SET EXERCISE =>
Extract, in full, the lines below, beginning at the first and ending with the line that contains "ditch', 'grass', kind='stuff')". Pictures do not belong in the copy.

------ GIVEN INFORMATION ------

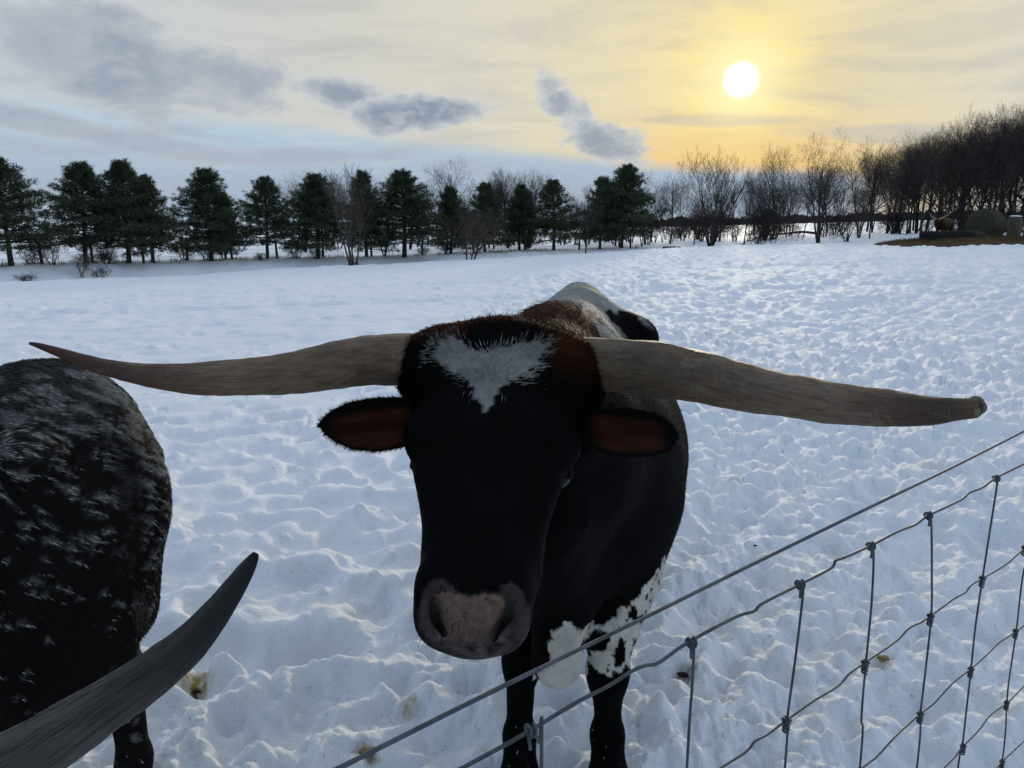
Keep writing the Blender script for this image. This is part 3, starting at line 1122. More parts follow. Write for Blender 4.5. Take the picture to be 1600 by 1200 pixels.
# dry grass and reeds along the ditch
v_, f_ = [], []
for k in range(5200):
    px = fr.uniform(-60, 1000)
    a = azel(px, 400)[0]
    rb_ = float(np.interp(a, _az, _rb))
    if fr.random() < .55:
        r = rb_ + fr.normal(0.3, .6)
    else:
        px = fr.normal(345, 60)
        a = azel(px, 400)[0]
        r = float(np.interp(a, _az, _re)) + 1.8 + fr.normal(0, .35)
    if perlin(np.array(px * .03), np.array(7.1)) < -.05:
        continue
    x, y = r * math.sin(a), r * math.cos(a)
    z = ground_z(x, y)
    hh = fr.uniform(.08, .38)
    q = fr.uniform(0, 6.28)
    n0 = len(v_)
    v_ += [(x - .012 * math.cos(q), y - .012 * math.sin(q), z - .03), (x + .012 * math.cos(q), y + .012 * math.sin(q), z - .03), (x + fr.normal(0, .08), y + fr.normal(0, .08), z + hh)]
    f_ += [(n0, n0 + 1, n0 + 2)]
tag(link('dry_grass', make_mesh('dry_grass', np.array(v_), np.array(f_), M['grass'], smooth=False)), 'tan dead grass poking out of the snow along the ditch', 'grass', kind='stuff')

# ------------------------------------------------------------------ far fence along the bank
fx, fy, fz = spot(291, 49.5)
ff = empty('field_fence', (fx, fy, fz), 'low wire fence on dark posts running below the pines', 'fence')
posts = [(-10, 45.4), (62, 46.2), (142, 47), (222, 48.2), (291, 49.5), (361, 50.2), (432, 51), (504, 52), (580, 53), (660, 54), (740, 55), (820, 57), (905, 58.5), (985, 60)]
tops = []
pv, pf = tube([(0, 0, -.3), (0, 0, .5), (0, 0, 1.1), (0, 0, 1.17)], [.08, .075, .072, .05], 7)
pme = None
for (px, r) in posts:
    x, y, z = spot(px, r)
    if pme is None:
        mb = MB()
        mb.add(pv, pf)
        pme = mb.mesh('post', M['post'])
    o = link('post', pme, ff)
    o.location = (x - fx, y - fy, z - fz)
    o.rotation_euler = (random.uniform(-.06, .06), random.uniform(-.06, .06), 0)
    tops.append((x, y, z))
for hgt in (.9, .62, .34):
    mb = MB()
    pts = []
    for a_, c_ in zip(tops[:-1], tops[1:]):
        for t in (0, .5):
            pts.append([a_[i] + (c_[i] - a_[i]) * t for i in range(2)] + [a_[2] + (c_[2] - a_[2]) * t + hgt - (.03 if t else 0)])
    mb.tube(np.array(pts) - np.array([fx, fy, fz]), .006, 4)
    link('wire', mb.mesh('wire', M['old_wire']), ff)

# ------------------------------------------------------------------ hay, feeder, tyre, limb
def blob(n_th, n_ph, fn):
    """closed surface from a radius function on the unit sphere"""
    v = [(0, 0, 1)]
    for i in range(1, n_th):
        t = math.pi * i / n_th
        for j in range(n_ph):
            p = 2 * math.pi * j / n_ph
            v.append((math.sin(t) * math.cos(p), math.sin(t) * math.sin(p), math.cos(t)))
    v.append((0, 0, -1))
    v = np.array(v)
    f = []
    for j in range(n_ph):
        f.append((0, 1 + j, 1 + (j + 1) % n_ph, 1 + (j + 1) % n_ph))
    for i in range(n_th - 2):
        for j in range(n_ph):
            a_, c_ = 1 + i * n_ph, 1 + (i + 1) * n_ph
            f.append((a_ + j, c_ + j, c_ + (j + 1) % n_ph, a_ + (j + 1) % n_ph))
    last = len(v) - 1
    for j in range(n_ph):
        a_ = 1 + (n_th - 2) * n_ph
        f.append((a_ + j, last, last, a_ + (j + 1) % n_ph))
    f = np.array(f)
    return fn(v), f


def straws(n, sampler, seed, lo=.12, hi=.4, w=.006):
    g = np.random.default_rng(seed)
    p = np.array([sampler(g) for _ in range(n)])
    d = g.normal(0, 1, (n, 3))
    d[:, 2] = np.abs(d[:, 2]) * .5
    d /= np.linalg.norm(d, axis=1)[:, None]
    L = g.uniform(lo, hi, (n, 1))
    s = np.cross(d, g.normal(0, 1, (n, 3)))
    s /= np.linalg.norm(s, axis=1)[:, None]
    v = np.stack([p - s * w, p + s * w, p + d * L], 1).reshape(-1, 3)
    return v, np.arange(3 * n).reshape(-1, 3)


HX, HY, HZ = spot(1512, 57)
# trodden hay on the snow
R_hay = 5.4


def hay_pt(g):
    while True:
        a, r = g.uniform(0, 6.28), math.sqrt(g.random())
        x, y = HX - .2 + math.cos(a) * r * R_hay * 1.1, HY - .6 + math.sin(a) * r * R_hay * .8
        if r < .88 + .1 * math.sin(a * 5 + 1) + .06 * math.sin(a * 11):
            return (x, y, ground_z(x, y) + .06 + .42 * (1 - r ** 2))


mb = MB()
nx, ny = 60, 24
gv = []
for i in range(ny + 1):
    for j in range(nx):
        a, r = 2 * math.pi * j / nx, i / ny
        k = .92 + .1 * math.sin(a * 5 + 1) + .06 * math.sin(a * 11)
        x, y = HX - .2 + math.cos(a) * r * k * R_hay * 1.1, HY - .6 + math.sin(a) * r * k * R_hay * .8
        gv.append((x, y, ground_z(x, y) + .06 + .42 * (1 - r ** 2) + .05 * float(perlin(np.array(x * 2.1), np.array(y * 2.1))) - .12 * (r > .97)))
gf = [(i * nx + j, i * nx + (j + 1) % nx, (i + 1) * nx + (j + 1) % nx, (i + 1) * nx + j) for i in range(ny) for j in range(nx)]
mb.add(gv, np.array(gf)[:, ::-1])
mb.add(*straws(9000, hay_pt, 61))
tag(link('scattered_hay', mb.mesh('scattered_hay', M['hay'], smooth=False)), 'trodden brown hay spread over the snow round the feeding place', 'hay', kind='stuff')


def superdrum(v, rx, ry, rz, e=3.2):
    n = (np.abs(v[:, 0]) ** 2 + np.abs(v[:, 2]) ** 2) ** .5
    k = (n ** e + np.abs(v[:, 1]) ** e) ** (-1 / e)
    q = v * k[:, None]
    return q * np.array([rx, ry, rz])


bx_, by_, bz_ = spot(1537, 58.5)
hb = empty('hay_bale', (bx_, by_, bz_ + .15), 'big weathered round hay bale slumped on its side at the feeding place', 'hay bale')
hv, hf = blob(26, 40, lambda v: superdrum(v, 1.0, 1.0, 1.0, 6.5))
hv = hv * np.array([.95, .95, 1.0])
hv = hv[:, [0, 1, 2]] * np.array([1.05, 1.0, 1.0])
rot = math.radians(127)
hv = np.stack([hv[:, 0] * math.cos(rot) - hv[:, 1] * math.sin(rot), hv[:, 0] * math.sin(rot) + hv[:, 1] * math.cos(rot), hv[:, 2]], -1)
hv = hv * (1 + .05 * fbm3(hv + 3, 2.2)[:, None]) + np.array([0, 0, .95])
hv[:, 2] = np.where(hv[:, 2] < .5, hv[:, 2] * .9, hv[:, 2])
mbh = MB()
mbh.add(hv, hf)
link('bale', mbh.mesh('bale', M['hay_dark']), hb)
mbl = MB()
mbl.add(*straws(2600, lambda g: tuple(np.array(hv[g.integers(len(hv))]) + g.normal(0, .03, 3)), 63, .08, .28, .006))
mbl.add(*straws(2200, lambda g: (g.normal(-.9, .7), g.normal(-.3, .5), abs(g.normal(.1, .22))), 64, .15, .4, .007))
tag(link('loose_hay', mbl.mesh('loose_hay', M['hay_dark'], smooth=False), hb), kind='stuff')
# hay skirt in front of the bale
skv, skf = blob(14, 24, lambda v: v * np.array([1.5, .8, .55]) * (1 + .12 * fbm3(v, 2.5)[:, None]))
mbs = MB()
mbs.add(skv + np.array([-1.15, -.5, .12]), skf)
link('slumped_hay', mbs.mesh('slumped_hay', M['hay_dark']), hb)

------

WRITTEN REPLY =>
Keep writing the Blender script for this image. This is part 3, starting at line 1122. More parts follow. Write for Blender 4.5. Take the picture to be 1600 by 1200 pixels.
# dry grass and reeds along the ditch
v_, f_ = [], []
for k in range(5200):
    px = fr.uniform(-60, 1000)
    a = azel(px, 400)[0]
    rb_ = float(np.interp(a, _az, _rb))
    if fr.random() < .55:
        r = rb_ + fr.normal(0.3, .6)
    else:
        px = fr.normal(345, 60)
        a = azel(px, 400)[0]
        r = float(np.interp(a, _az, _re)) + 1.8 + fr.normal(0, .35)
    if perlin(np.array(px * .03), np.array(7.1)) < -.05:
        continue
    x, y = r * math.sin(a), r * math.cos(a)
    z = ground_z(x, y)
    hh = fr.uniform(.08, .38)
    q = fr.uniform(0, 6.28)
    n0 = len(v_)
    v_ += [(x - .012 * math.cos(q), y - .012 * math.sin(q), z - .03), (x + .012 * math.cos(q), y + .012 * math.sin(q), z - .03), (x + fr.normal(0, .08), y + fr.normal(0, .08), z + hh)]
    f_ += [(n0, n0 + 1, n0 + 2)]
tag(link('dry_grass', make_mesh('dry_grass', np.array(v_), np.array(f_), M['grass'], smooth=False)), 'tan dead grass poking out of the snow along the ditch', 'grass', kind='stuff')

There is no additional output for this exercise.